While the production’s trailer park set and country costumes may catch audience members’ eyes, it’s the Billys’ “business in the front, party in the rear” hairstyles that Tenor fans remember. Lord laughed when asked about the mullet wigs the singers slip on before every show.
“I have a joke I tell,” Lord said. “I’m the star and producer of a national touring company and yesterday I was out watering and feeding the mullets.”
Lord said that if there is one thing potential audience members should know about his show, it’s this: You won’t learn a thing.
“Just come,” he said. “Just have a good time.

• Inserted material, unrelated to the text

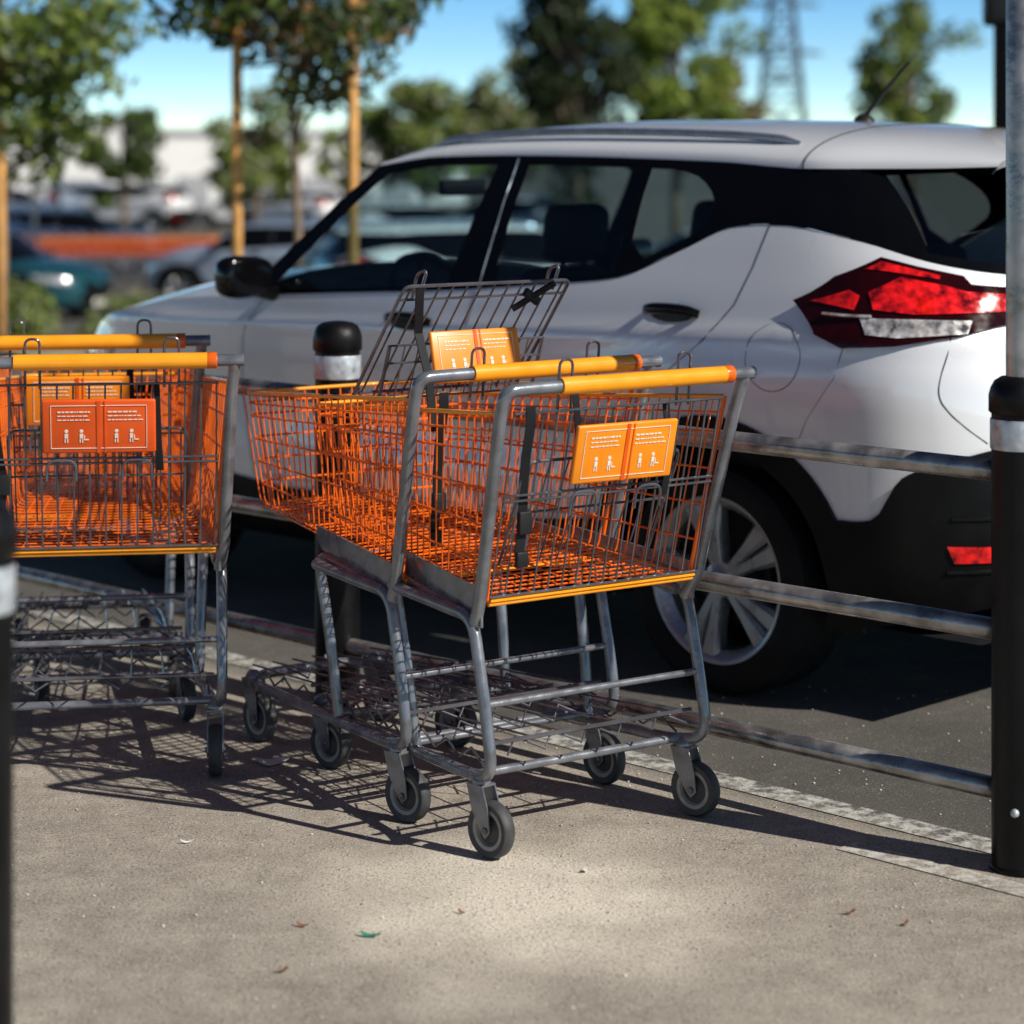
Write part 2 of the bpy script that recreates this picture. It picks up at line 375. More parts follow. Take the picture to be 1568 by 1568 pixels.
MESH={}
def T(s,side): return Vector((side*lerp(0.315,0.22,s),lerp(-0.12,0.83,s),lerp(0.975,0.905,s)))
def Bt(s,side): return Vector((side*lerp(0.285,0.19,s),lerp(-0.03,0.79,s),lerp(0.555,0.62,s)))
def build_cart_meshes():
    b=MB(); wr=0.0021
    n=27
    for i in range(n+1):
        s=i/n
        b.tube(fillet([T(s,-1),Bt(s,-1),Bt(s,1),T(s,1)],0.02,3),wr,M_ORANGE,5)
    for l in (0.09,0.20,0.40,0.60,0.80,1.0):
        P=[T(0,-1).lerp(Bt(0,-1),l),T(1,-1).lerp(Bt(1,-1),l),T(1,1).lerp(Bt(1,1),l),T(0,1).lerp(Bt(0,1),l)]
        b.tube(fillet(P,0.04,4),wr+0.0007,M_ORANGE,5)
    for i in range(1,12):
        f=-1+2*i/12
        a=Bt(0,1).copy(); a.x*=f; c=Bt(1,1).copy(); c.x*=f; d=T(1,1).copy(); d.x*=f
        b.tube(fillet([a,c,d],0.02,3),wr,M_ORANGE,5)
    rim=fillet([T(0,-1),T(1,-1),T(1,1),T(0,1)],0.05,6)
    b.tube(rim,0.0050,M_YELLOW,8)
    b.tube([Bt(0,-1)+Vector((0,-0.008,-0.004)),Bt(0,1)+Vector((0,-0.008,-0.004))],0.0055,M_YELLOW,8)
    for sd in (-1,1):
        b.tube([T(0,sd),Bt(0,sd)],0.006,M_ORANGE,8)
    MESH['basket']=b
    f=MB(); r=0.0135
    left=fillet([(-0.295,0.0,0.50),(-0.305,-0.035,0.56),(-0.335,-0.155,0.97),(-0.335,-0.175,1.03),(-0.20,-0.178,1.032),(0.350,-0.178,1.032)],0.06,7)
    f.tube(left,r+0.001,M_GREY,14)
    f.tube(fillet([(0.295,0.0,0.50),(0.305,-0.035,0.56),(0.322,-0.150,0.96),(0.328,-0.174,1.026)],0.05,5),r+0.001,M_GREY,14)
    for sd in (-1,1):
        x0=sd*0.30
        f.tube(fillet([(sd*0.30,0.33,0.54),(sd*0.30,0.10,0.525),(x0,-0.0,0.52),(x0,-0.055,0.30),(x0,-0.075,0.185),(sd*0.28,0.03,0.165),(sd*0.20,0.80,0.150),(sd*0.14,0.90,0.150),(0,0.90,0.150)],0.06,6),r,M_GREY,14)
        f.tube(fillet([(sd*0.29,0.02,0.515),(sd*0.262,0.385,0.555),(sd*0.255,0.34,0.36),(sd*0.248,0.31,0.165)],0.06,6),r,M_GREY,14)
        pl=[(-0.03,0.50),(0.10,0.525),(0.37,0.565),(0.40,0.585),(0.40,0.62),(-0.03,0.585)]
        xo=[sd*lerp(0.293,0.250,(p[0]+0.03)/0.43) for p in pl]
        vs=[(xo[i],pl[i][0],pl[i][1]) for i in range(6)]+[(xo[i]+sd*0.006,pl[i][0],pl[i][1]) for i in range(6)]
        f.add(vs,[(0,1,2,3,4,5),(11,10,9,8,7,6)]+[(i,(i+1)%6,6+(i+1)%6,6+i) for i in range(6)],M_GREY)
    f.tube([(-0.30,-0.045,0.335),(0.30,-0.045,0.335)],0.008,M_GREY,10)
    f.tube([(-0.285,0.0,0.175),(0.285,0.0,0.175)],0.010,M_GREY,10)
    f.tube([(-0.25,0.31,0.175),(0.25,0.31,0.175)],0.008,M_GREY,10)
    f.tube([(-0.26,0.36,0.55),(0.26,0.36,0.55)],0.008,M_GREY,10)
    for i in range(7):
        x=-0.24+0.08*i
        f.tube([(x,-0.04,0.245),(x*0.95,0.30,0.225),(x*0.75,0.85,0.19)],0.0028,M_WIRE,5)
    for y in (-0.04,0.20,0.45,0.70):
        hw=lerp(0.25,0.185,(y+0.04)/0.82); z=lerp(0.248,0.195,(y+0.04)/0.85)
        if y in (-0.04,0.45): f.tube([(-hw-0.03,y,z),(hw+0.03,y,z)],0.005,M_WIRE,6)
        zz=[]; k=10
        for i in range(k+1): zz.append((-hw+2*hw*i/k,y+(0.022 if i%2 else -0.022),z-0.012+(0.012 if i%2 else -0.012)))
        f.tube(zz,0.003,M_WIRE,5)
    for sd in (-1,1):
        zz=[]; k=14
        for i in range(k+1):
            s=i/k; zz.append((sd*lerp(0.27,0.20,s),lerp(0.0,0.8,s),lerp(0.2,0.175,s)+(0.02 if i%2 else -0.01)))
        f.tube(zz,0.003,M_WIRE,5)
    MESH['frame']=f
    h=MB()
    h.lathe([(0.0155,-0.195),(0.0190,-0.194),(0.0195,-0.18),(0.0195,0.265),(0.0190,0.277),(0.0155,0.278)],(0,-0.178,1.032),(1,0,0),M_YELLOW,24)
    h.lathe([(0.0196,0.262),(0.0202,0.264),(0.0202,0.284),(0.0155,0.286)],(0,-0.178,1.032),(1,0,0),M_ORANGE,24)
    MESH['handle_grip']=h
    gt=MB()
    a=lambda x,t:Vector((x,lerp(-0.140,-0.045,t),lerp(0.975,0.560,t)))
    for i in range(16):
        x=-0.285+0.57*i/15
        gt.tube([a(x,0),a(x,1)],0.0025,M_WIRE,5)
    for t in (0.0,0.44,0.47,0.98):
        gt.tube([a(-0.29,t)+Vector((0,-0.005,0)),a(0.29,t)+Vector((0,-0.005,0))],0.003,M_WIRE,6)
    gt.tube([a(-0.285,1),a(0.285,1)],0.005,M_YELLOW,6)
    c=lambda x,t:Vector((x,lerp(-0.085,0.03,t),lerp(0.86,0.62,t)))
    for i in range(9):
        x=-0.20+0.05*i; gt.tube([c(x,0),c(x,1)],0.0022,M_WIRE,5)
    gt.tube(fillet([c(-0.21,1),c(-0.215,0),c(0.215,0),c(0.21,1)],0.03,4),0.004,M_WIRE,6)
    gt.tube([c(-0.21,0.5),c(0.21,0.5)],0.003,M_WIRE,5)
    for x in (-0.12,0.06):
        gt.tube(fillet([(x,-0.11,0.74),(x,-0.12,0.79),(x+0.07,-0.12,0.79),(x+0.07,-0.11,0.74)],0.03,5),0.0035,M_WIRE,6)
    MESH['rear_gate']=gt
    lp=MB()
    for x in (-0.17,0.16):
        lp.tube(fillet([(x,-0.135,0.965),(x,-0.145,1.085),(x+0.035,-0.145,1.085),(x+0.035,-0.135,0.965)],0.017,6),0.0034,M_WIRE,7)
    MESH['hook_loops']=lp
    st=MB()
    def strap(p,wd=0.024):
        P=[Vector(q) for q in p]; vs=[]; fs=[]
        for i,q in enumerate(P):
            vs+=[q+Vector((-wd/2,0,0)),q+Vector((wd/2,0,0)),q+Vector((wd/2,0.003,0)),q+Vector((-wd/2,0.003,0))]
            if i:
                o=4*(i-1)
                for k in range(4): fs.append((o+k,o+(k+1)%4,o+4+(k+1)%4,o+4+k))
        st.add(vs,fs,M_STRAP)
    strap([(-0.25,-0.15,0.99),(-0.25,-0.15,0.95),(-0.245,-0.125,0.88),(-0.235,-0.10,0.80),(-0.225,-0.085,0.74),(-0.232,-0.08,0.66)])
    st.box((-0.225,-0.09,0.73),(0.034,0.014,0.05),M_DARK,bev=0.003)
    st.box((-0.23,-0.085,0.65),(0.030,0.014,0.034),M_DARK,bev=0.003)
    strap([(0.14,-0.125,0.97),(0.145,-0.135,0.84),(0.15,-0.10,0.76)],0.018)
    MESH['safety_strap']=st
    rg=MB()
    p=lambda x,t:Vector((x,lerp(0.03,0.26,t),lerp(1.22,0.945,t)))
    for i in range(12):
        x=-0.22+0.44*i/11; rg.tube([p(x,0),p(x,1)],0.0027,M_WIRE,5)
    rg.tube(fillet([p(-0.24,1),p(-0.24,0),p(0.24,0),p(0.24,1)],0.02,4),0.0045,M_WIRE,6)
    rg.tube([p(-0.24,0.12),p(0.24,0.12)],0.0036,M_WIRE,5); rg.tube([p(-0.24,0.97),p(0.24,0.97)],0.004,M_WIRE,5)
    q=lambda x,t:Vector((x,lerp(0.12,0.17,t),lerp(1.075,0.945,t)))
    for i in range(12):
        x=-0.22+0.44*i/11; rg.tube([q(x,0),q(x,1)],0.0022,M_WIRE,5)
    for t in (0,0.33,0.66,1): rg.tube([q(-0.225,t),q(0.225,t)],0.003,M_WIRE,5)
    rg.tube(fillet([q(-0.225,0),q(-0.225,1)],0.01,2),0.004,M_WIRE,6); rg.tube([q(0.225,0),q(0.225,1)],0.004,M_WIRE,6)
    for x in (-0.185,0.20):
        rg.tube(fillet([p(x,0.08),p(x,-0.14)+Vector((0,0.02,0)),p(x,-0.1)+Vector((0.0,0.055,0)),p(x,0.02)+Vector((0,0.05,-0.03))],0.02,5),0.0042,M_WIRE,7)
    P=[p(-0.20,0.02)+Vector((0,-0.01,0)),p(-0.185,0.3)+Vector((0,-0.045,-0.03)),Vector((-0.17,0.03,1.0)),Vector((-0.165,0.02,0.88))]
    for i in range(3):
        vs=[P[i]+Vector((-0.011,0,0)),P[i]+Vector((0.011,0,0)),P[i+1]+Vector((0.011,0,0)),P[i+1]+Vector((-0.011,0,0))]
        rg.add(vs+[v+Vector((0,0.004,0)) for v in vs],[(0,1,2,3),(7,6,5,4),(0,3,7,4),(1,5,6,2)],M_STRAP)
    pb=p(0.14,0.14); rg.box(pb+Vector((0,-0.01,0)),(0.05,0.014,0.022),M_DARK,rot=Matrix.Rotation(0.6,3,'Y'),bev=0.004)
    rg.tube([p(0.10,0.25)+Vector((0,-0.01,0)),p(0.14,0.14)+Vector((0,-0.012,0)),p(0.19,0.02)+Vector((0,-0.01,0))],0.008,M_STRAP,6)
    MESH['raised_seat_gate']=rg
    cs=MB(); R0=0.0625
    cs.lathe([(R0-0.018,-0.013),(R0-0.005,-0.016),(R0-.001,-0.011),(R0+0.0005,0),(R0-.001,0.011),(R0-0.005,0.016),(R0-0.018,0.013)],(0,-0.032,R0),(1,0,0),M_RUBBER,36)
    for sg in (-1,1):
        cs.lathe([(0.0004,sg*0.010),(0.014,sg*0.011),(0.018,sg*0.006),(0.032,sg*0.005)],(0,-0.032,R0),(1,0,0),M_RUBBER,30)
        cs.lathe([(0.032,sg*0.005),(0.036,sg*0.012),(R0-0.018,sg*0.013)],(0,-0.032,R0),(1,0,0),M_HUB,30)
    for sx in (-1,1):
        vs=[]
        prof=[(0.024,0.155),(-0.024,0.155),(-0.040,0.11),(-0.047,0.06),(-0.032,0.045),(-0.018,0.06),(0.010,0.105)]
        for q_ in (0.017,0.0205):
            vs+=[(sx*q_,y,z) for y,z in prof]
        k=len(prof)
        cs.add(vs,[tuple(range(k)),tuple(range(2*k-1,k-1,-1))]+[(i,(i+1)%k,k+(i+1)%k,k+i) for i in range(k)],M_GREY)
        cs.lathe([(0.0004,0.005),(0.007,0.004),(0.008,0)],(sx*0.0205,-0.032,R0),(sx,0,0),M_WIRE,10)
    cs.box((0,0,0.156),(0.042,0.05,0.005),M_GREY,bev=0.001)
    cs.lathe([(0.02,0.155),(0.022,0.16),(0.018,0.17),(0.012,0.178),(0.0005,0.18)],(0,0,0),(0,0,1),M_GREY,16)
    MESH['caster']=cs
build_cart_meshes()
DATA={}
def part(name,parent):
    if name not in DATA:
        o=MESH[name].obj(name,parent,sharp=50); DATA[name]=o.data; return o
    o=bpy.data.objects.new(name,DATA[name]); COL.objects.link(o); o.parent=parent; return o
def cart(x,y,rz,raised=False,sign=None,name='shopping_cart',swing=(60,50,20,15),z=0.0):
    e=empty(name,(x,y,z),rz)
    for n in ['basket','frame','handle_grip','hook_loops','safety_strap','raised_seat_gate' if raised else 'rear_gate']: part(n,e)
    if sign is not None:
        if raised: sign_panel('instruction_sign',0.255,0.125,sign,e,(0.0,0.085,1.045),R(-14))
        else: sign_panel('instruction_sign',0.27,0.135,sign,e,(0.005,-0.145,0.875),R(14),R(-2))
    for (cx,cy),sw in zip(((-0.285,-0.01),(0.285,-0.01),(-0.185,0.84),(0.185,0.84)),swing):
        o=part('caster',e); o.location=(cx,cy,0); o.rotation_euler=(0,0,R(sw))
    return e
fA=Vector((-0.574,0.819))
A0=Vector((0.160,5.447)); B0=A0+fA*0.342
cart(A0.x,A0.y,R(35),False,M_SIGN,swing=(10,16,12,20))
cart(B0.x,B0.y,R(35.5),True,M_SIGN,swing=(14,8,4,15))
cart(-1.016,5.94,R(8),False,M_SIGN2,swing=(5,-2,10,0))
cart(-1.17,6.50,R(9),False,M_SIGN,swing=(0,10,5,0))
row=empty('shopping_cart_row',(-8.0,49,tz(49)),R(-84))
for i in range(16):
    for n in ('basket','frame','handle_grip'):
        o=part(n,row); o.location=(0,-1.8+i*0.25,0)
    for cx,cy in ((-0.285,-0.01),(0.285,-0.01)):
        o=part('caster',row); o.location=(cx,cy-1.8+i*0.25,0)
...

You will laugh and there will be as good a singing as I can put on the stage.”
Lord said there are too many shows today trying to push some political agenda or some self-serving message.
“What I’ve learned over the years is that people want to be entertained,” he said. “In these bad times we are having right now people want to forget about their daily problems. That’s all we do. We sing and make you laugh.”